Separation agreements are not unusual in the state’s public colleges. Aside from Gargano’s, the Board of Regents has entered into two other such agreements with employees in 2014. They cost the system $233,183, according to documents provided the Mirror through a Freedom of Information Act request. All the agreements included non-disparagement clauses. The departures of those employees were not part of the system’s merger several years ago, which resulted in 13 other separation agreements.
At the University of Connecticut, a separate public university, 28 employees signed separation agreements with college leaders over the last four years. Nearly all of those agreements provide for those employees to continue to be paid for months after their departure, and many have clauses restricting what the employee can say publicly.

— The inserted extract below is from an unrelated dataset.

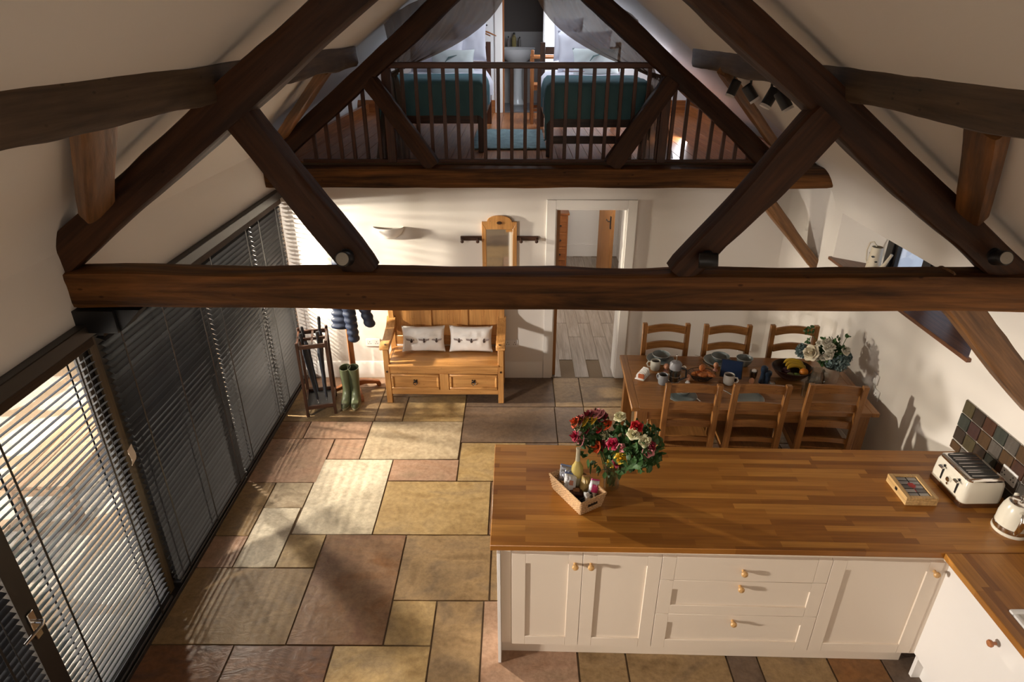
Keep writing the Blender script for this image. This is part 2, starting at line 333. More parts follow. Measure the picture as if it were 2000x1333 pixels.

The bill will only affect managers at the state’s public agencies and public colleges and not private companies. Legislators said such clauses may be necessary in the private sector to protect proprietary information.
Looney was the only person to testify on this bill when the Labor Committee held a public hearing.
Sen. Cathy A. Osten, the senate chairwoman of the legislature’s Labor and Public Employees Committee, agreed Thursday that forbidding non-disparagement clauses is necessary.
“In the public sector, they defy efforts to remain transparent,” said Osten, D-Sprague. “We should have the information available.”
The bill now heads to the state House of Representatives, where it’s future is uncertain.